:: Supplied information

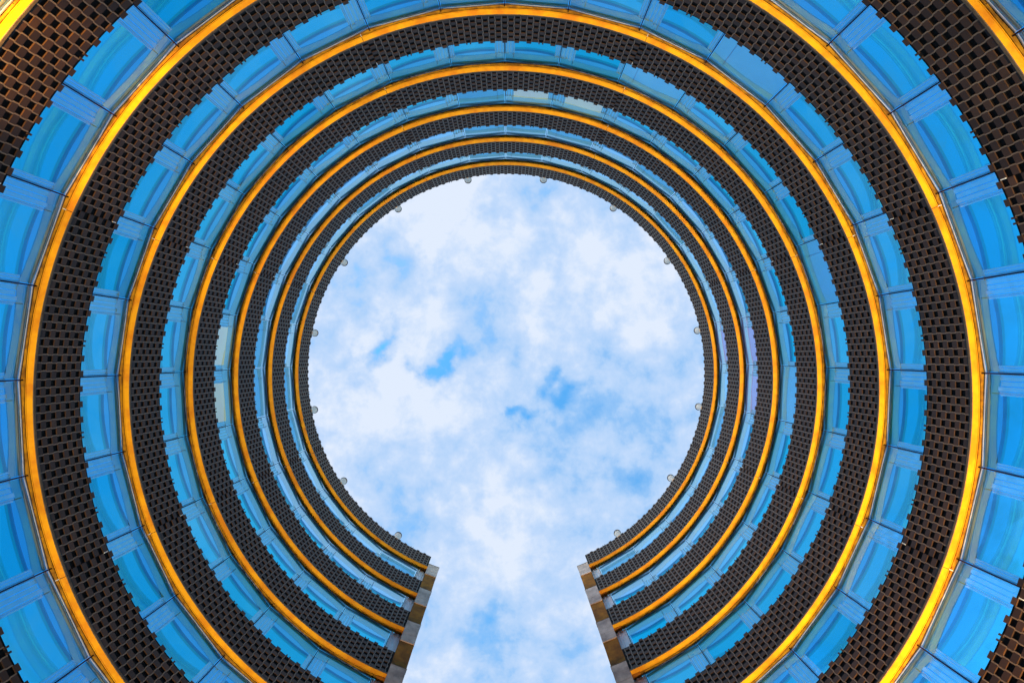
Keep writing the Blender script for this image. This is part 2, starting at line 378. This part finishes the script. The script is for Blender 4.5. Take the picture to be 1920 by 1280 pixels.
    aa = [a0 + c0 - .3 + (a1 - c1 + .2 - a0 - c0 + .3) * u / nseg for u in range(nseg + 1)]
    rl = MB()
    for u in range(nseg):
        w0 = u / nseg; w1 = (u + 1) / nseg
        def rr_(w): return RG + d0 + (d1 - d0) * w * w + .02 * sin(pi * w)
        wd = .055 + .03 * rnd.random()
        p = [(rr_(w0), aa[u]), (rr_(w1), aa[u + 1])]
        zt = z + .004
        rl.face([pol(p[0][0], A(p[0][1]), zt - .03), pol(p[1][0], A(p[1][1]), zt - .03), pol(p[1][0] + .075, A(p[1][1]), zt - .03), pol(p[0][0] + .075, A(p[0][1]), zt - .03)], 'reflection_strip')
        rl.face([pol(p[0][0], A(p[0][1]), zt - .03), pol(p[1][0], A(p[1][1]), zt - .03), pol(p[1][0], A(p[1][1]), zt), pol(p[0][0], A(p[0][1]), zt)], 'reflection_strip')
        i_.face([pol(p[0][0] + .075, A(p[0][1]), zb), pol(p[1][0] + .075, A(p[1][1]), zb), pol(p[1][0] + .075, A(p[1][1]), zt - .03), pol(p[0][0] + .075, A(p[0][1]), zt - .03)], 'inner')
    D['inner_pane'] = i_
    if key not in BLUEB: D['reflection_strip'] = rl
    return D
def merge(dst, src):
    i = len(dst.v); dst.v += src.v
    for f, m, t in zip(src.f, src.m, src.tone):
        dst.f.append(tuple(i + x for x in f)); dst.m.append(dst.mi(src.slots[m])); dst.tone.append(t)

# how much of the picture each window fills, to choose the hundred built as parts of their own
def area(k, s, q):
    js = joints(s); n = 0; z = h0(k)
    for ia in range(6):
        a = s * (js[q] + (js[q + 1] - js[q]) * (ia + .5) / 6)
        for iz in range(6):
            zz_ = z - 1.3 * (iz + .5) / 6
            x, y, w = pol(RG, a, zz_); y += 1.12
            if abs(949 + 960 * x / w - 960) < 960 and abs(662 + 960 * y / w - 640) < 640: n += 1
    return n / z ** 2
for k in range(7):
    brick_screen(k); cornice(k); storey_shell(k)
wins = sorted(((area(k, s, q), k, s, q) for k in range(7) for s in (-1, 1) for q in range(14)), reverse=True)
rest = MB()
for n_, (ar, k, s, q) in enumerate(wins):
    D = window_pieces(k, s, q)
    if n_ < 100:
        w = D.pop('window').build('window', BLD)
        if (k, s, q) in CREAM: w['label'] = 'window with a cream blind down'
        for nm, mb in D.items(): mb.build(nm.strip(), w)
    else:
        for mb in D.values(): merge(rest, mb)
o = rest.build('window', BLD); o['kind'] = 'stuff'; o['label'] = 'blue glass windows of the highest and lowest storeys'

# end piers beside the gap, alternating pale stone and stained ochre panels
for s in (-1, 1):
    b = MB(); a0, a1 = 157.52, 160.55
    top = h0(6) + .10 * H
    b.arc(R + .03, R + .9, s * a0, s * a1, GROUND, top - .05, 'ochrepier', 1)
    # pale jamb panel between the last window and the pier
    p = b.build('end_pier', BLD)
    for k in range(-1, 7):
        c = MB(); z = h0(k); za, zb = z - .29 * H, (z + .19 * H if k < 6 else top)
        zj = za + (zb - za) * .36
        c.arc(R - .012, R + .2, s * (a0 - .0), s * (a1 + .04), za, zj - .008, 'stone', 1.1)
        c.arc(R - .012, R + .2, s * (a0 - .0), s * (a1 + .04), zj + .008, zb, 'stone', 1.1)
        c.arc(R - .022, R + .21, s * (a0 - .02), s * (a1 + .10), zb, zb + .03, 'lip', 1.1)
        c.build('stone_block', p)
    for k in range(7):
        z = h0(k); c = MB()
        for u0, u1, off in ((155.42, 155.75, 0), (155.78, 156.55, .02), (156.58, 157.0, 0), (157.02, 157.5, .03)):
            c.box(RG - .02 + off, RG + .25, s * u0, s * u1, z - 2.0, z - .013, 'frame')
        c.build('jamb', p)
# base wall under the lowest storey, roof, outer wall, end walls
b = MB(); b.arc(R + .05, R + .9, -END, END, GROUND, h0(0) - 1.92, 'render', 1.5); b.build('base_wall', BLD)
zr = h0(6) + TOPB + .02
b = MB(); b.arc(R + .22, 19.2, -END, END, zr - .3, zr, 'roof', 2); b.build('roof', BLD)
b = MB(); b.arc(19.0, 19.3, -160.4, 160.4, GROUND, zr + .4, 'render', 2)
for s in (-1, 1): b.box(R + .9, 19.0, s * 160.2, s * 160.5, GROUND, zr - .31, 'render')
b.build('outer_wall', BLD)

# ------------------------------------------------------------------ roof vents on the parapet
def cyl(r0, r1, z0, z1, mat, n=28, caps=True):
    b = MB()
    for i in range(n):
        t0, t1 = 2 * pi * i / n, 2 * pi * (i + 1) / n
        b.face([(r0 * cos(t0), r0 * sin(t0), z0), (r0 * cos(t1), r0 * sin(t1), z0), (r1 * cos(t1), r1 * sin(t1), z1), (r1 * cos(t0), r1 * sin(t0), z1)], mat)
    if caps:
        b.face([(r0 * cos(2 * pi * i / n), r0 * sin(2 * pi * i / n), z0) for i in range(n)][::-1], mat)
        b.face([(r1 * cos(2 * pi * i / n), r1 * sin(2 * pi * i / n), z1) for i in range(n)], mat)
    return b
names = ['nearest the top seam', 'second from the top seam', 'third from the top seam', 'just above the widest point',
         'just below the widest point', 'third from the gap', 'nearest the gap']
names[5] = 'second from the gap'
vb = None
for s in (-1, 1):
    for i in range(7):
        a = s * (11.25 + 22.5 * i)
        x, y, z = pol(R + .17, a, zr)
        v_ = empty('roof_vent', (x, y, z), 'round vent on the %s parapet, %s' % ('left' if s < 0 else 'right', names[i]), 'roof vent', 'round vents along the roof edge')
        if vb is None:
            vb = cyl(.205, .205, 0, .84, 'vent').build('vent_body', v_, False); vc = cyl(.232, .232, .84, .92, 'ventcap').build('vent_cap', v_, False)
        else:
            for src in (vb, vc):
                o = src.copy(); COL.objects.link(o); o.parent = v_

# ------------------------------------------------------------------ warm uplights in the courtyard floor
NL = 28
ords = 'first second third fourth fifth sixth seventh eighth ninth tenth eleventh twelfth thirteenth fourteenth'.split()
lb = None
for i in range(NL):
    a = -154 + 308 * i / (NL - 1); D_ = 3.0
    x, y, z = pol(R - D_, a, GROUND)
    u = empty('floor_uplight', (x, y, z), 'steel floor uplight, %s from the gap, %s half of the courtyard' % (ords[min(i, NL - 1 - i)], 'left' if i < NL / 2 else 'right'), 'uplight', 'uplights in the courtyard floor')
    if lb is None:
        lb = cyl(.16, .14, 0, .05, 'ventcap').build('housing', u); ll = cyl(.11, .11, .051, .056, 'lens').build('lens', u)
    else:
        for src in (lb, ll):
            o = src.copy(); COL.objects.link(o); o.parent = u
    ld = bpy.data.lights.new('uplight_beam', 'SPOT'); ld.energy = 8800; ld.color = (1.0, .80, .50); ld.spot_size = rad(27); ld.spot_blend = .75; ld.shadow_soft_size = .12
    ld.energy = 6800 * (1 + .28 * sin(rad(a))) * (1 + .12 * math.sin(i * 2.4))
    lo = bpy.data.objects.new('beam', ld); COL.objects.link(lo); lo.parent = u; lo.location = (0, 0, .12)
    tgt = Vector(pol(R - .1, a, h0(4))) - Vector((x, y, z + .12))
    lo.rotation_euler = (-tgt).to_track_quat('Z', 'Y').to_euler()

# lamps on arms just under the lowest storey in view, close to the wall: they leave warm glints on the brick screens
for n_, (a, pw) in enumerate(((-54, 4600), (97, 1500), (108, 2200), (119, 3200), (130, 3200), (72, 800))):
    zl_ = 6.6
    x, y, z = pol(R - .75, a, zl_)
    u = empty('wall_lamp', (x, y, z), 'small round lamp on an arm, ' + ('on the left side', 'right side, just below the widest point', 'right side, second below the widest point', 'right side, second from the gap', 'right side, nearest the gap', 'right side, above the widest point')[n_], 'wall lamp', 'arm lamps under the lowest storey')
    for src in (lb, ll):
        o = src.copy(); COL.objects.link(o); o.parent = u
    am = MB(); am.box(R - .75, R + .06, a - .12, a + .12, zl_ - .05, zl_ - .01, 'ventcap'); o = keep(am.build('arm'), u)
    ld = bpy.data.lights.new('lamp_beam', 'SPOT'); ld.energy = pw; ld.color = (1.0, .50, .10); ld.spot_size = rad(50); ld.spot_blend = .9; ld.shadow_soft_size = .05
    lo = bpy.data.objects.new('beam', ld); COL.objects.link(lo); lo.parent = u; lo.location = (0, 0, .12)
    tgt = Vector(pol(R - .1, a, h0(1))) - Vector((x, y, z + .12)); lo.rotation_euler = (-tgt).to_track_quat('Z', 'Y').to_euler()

::::

§ **Task to complete**: Exactly how many lines of the material contain the word "picture"? Write the number alone.

§ **Correct response**: 2